◆ DATA EXTRACT:
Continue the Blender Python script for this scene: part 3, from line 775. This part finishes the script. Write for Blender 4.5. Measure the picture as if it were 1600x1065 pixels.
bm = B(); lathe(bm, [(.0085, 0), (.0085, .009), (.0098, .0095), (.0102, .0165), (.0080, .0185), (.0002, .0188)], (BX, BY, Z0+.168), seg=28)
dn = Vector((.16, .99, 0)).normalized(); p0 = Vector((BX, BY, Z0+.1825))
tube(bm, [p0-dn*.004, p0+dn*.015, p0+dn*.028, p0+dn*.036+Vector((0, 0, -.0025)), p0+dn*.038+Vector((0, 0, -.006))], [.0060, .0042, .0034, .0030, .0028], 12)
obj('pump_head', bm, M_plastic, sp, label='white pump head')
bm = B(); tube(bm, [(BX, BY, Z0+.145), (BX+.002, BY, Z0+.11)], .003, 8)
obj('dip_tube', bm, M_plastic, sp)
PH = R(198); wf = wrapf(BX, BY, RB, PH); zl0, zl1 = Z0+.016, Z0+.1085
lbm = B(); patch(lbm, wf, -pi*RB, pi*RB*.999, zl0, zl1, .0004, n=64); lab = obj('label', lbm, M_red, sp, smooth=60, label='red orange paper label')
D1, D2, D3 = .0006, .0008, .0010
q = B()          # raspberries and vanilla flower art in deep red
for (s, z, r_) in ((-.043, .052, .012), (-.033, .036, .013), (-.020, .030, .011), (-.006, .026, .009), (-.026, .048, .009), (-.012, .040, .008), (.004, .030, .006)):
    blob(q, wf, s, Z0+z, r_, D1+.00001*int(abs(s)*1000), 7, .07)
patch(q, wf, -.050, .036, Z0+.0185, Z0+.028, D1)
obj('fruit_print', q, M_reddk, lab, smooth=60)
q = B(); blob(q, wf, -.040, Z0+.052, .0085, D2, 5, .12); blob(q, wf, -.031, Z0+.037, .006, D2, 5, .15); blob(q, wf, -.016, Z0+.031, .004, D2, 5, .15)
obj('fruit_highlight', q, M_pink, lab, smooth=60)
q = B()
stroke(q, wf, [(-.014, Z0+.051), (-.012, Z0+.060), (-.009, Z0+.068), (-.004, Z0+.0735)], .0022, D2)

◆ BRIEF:
Output the data above exactly, please, line for line.

◆ OUTPUT OF THE EXERCISE:
Continue the Blender Python script for this scene: part 3, from line 775. This part finishes the script. Write for Blender 4.5. Measure the picture as if it were 1600x1065 pixels.
bm = B(); lathe(bm, [(.0085, 0), (.0085, .009), (.0098, .0095), (.0102, .0165), (.0080, .0185), (.0002, .0188)], (BX, BY, Z0+.168), seg=28)
dn = Vector((.16, .99, 0)).normalized(); p0 = Vector((BX, BY, Z0+.1825))
tube(bm, [p0-dn*.004, p0+dn*.015, p0+dn*.028, p0+dn*.036+Vector((0, 0, -.0025)), p0+dn*.038+Vector((0, 0, -.006))], [.0060, .0042, .0034, .0030, .0028], 12)
obj('pump_head', bm, M_plastic, sp, label='white pump head')
bm = B(); tube(bm, [(BX, BY, Z0+.145), (BX+.002, BY, Z0+.11)], .003, 8)
obj('dip_tube', bm, M_plastic, sp)
PH = R(198); wf = wrapf(BX, BY, RB, PH); zl0, zl1 = Z0+.016, Z0+.1085
lbm = B(); patch(lbm, wf, -pi*RB, pi*RB*.999, zl0, zl1, .0004, n=64); lab = obj('label', lbm, M_red, sp, smooth=60, label='red orange paper label')
D1, D2, D3 = .0006, .0008, .0010
q = B()          # raspberries and vanilla flower art in deep red
for (s, z, r_) in ((-.043, .052, .012), (-.033, .036, .013), (-.020, .030, .011), (-.006, .026, .009), (-.026, .048, .009), (-.012, .040, .008), (.004, .030, .006)):
    blob(q, wf, s, Z0+z, r_, D1+.00001*int(abs(s)*1000), 7, .07)
patch(q, wf, -.050, .036, Z0+.0185, Z0+.028, D1)
obj('fruit_print', q, M_reddk, lab, smooth=60)
q = B(); blob(q, wf, -.040, Z0+.052, .0085, D2, 5, .12); blob(q, wf, -.031, Z0+.037, .006, D2, 5, .15); blob(q, wf, -.016, Z0+.031, .004, D2, 5, .15)
obj('fruit_highlight', q, M_pink, lab, smooth=60)
q = B()
stroke(q, wf, [(-.014, Z0+.051), (-.012, Z0+.060), (-.009, Z0+.068), (-.004, Z0+.0735)], .0022, D2)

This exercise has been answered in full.